El 8 de julio de 1964 un grupo de Tonton Macoute, organismo paramilitar que hacía las veces cuerpo policial y milicia personal de Papa Doc Duvalier, entró por la fuerza a la residencia de los Gaetjens, golpearon a Joe y se lo llevaron detenido. Se calcula que murió unas cuarenta y horas más tarde después de ser torturado. Su cuerpo no aparecería nunca.

En este polémico Mundial de Qatar 2022 coinciden de nuevo Inglaterra y Estados Unidos en fase de grupos. Y aunque los británicos siguen siendo favoritos, es indudable que ya el equipo de fútbol de las barras y estrellas (aunque ellos le llamen soccer) no es un rival menor.
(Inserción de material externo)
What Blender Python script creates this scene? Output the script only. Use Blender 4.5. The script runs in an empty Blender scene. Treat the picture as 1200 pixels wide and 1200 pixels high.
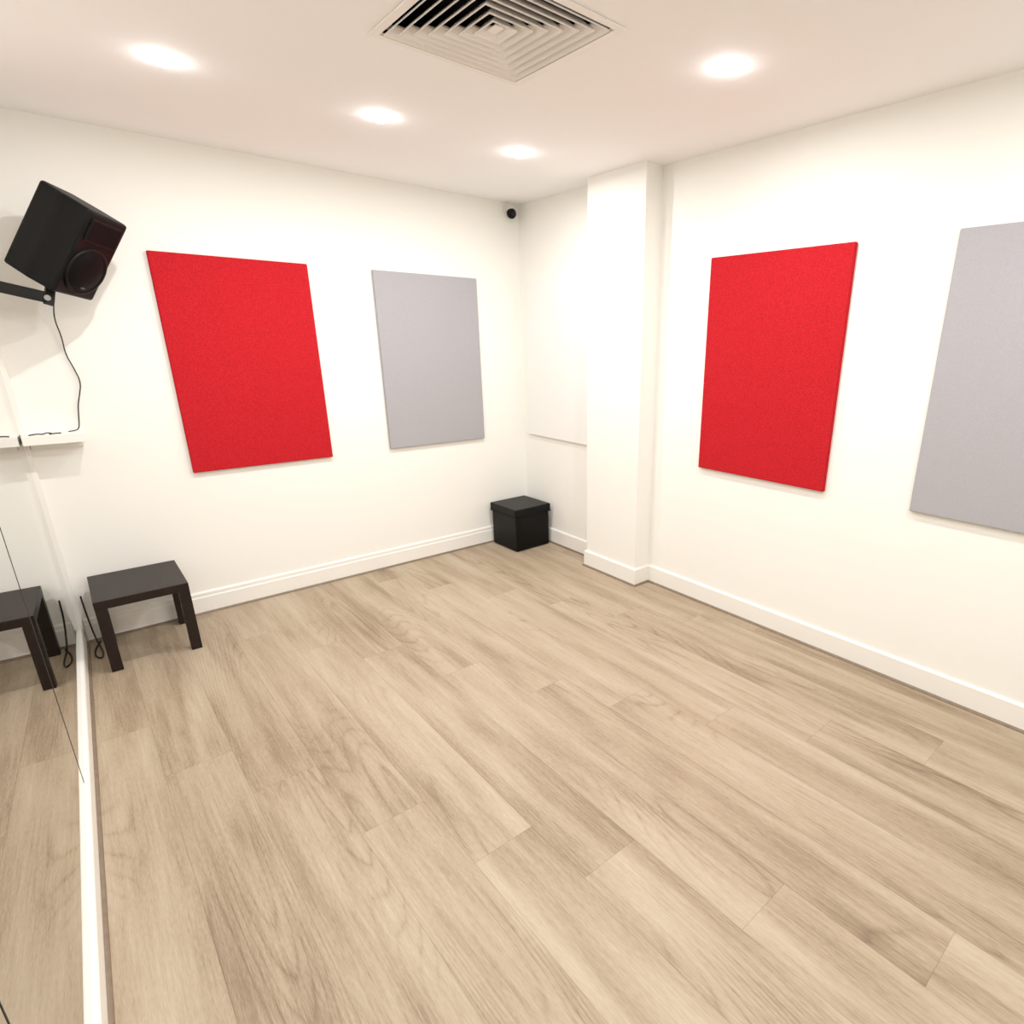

Sus estadios hoy se llenan de aficionados a lo ancho de Estados Unidos cada fin de semana. Tienen jugadores importantísimos que se desempeñan no solo en su liga nacional sino en la Juventus de Turín y en el Milán italianos, así como en el Chelsea y el Arsenal de la liga inglesa, o en el Celta y en el Valencia de España; también en el Borussia alemán o el Lille de Francia. Y eso se debe, en importante medida, a los olvidados que forjaron el extraño fenómeno de Belo Horizonte, a aquellos amateurs que pasaban el sombrero después de unos partidos que a nadie más interesaban fuera de los límites de aquel barrio de Missouri. Se debe al conductor de una carroza fúnebre que en las noches porteaba, al otro que no porteaba pero también jugaba con guantes, al profesor de primaria de una escuela de Filadelfia y a un haitiano que soñaba con graduarse de contabilidad mientras lavaba platos en Brooklyn, el mismo que jamás pensó que, siendo héroe en su país, acabaría asesinado por no estar de acuerdo con el dictador de turno.